Summary

Vaiguva environs pre-history

Mykolas Michelbertas

The remotest past of Vaiguva environs are witnessed by archaeological monuments the studies of which start at the end of the 19th c. The monuments and occasional finds enable to speak about the level the area had been populated during different periods.
The oldest traces of humans are attributed to the Late Palaeolithic (11th-9th millennia BC). At the Kalniškiai Mound, in 2007, there was a flint end scraper (Fig. 1) detected, which can be attributed to the Swiderian and Arensburg cultures. Were there Late Palaeolithic campsites in Vaiguva environs? To reply this question is difficult, but undoubtedly the people of that period used to come there.

There are more data about Vaiguva area population from the Early Iron Age or Roman period (1st-4th c. AD). Settlements and burial monuments of that period are also detected. One settlement was on the Kalniškiai Mound (Fig. 2). Here, a cultural layer with brushed ceramics was detected with clay plastering pieces and an oval rubber-stone. 

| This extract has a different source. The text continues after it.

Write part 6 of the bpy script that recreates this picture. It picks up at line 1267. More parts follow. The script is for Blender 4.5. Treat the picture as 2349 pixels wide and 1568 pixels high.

Burial monuments, barrows, are known in Perkūniškė and Tolišiai. Two barrows with graves of unburned body remains were investigated in Perkūniškė. Round stone ring remains were found in the barrows. The rings formed of various-sized stones were from 5.6 to 8.4–9.6 m in diameter. The Barrow I was found to contain 5 graves (Figs. 3 and 4), including 3 men and 2 children ones. The dead were buried as deep as 0.45–9.6 m, while men heads were directed northwards or westwards, and children’s northwards or southwards. The dead were buried with cerements. Men had socketed iron axes (Figs. 5:3 and 6:1), also a knife with a hooked backside (Fig. 6:5), socketed iron spearheads (Fig. 6:2,3) and brass ornaments–a neck-ring with knob-shaped terminals (Fig. 5:2), highly profiled crossbow brooch (Fig. 6.4) and a circular-head pin (Fig. 5:1). Children graves were found to contain an iron knife and an awl, brass ornaments–a neck ring with knob-shaped terminals, a brooch with a triangular foot (Fig. 7:1,2), a necklace made of beads with a pendant. There was also an occasional find–a bracelet of square section with rounded terminals (Fig. 7:3). The Barrow II was destroyed.

Chronology of the Perkūniškė barrow is related to the period of the 2nd c. and the beginning of the 3rd c.

Various artefacts from the destroyed Tolišiai barrow were taken to the museums, including socketed iron axes (Fig. 8:1), brass neck-rings with conic (Fig. 9:2), box-shaped (Fig. 9:3) and spoon-shaped (Fig. 10:4) terminals, brass coil pin (Fig. 9:1) and belt buckle with openwork coating (Fig. 10:3). Vaiguva-Tolišiai gave us also a convex band bracelet (Fig. 11) and three Roman coins, including a Faustina I sesterce coined after her death (in 141). The Tolišiai finds showed that there was a 2nd -4th c. barrow destroyed, where artefacts of Western Lithuanian and Roman import character were detected.

We have less data in the Vaiguva area from the Middle Iron Age (5th–8th–9th c.). This was the time when burial customs were changing–the dead used to be buried in separate graves. The Papilalis hill-fort seemed to have been inhabited at that time (Fig. 12) and the fortification works had been done for the first time.

This hill-fort was used most intensively during Late Iron Age, when there was a rampart formed at the top brink and a fosse was dug at the hill base, and the slopes were evened. A wooden castle seems to be there. The dwellers of the castle were buried in a nearby former gravesite, the position of which is not determined yet. The artefacts found at the surface contain brass ornaments: spiral rings, penannular brooches with cylindrical, polygon or animalistic terminals, a bracelet with tapering terminals. The chronology of the artefacts embraces the period of 9th–10th c.

The dead were further buried in Tolišiai gravesite. Museums had taken from this destroyed site such artefacts as brass penannular brooches with animalistic (Figs. 8:2, 10:1) and polygonal (10:2) terminals, fragments of portable brass balance (Fig. 10:3). The latter showed that merchants had lived in Tolišiai community. Some things found in Tolišiai have fire signs; since the dead were being buried here slightly or entirely burnt. Tradition of cremation of the dead started to be common in the 9th c.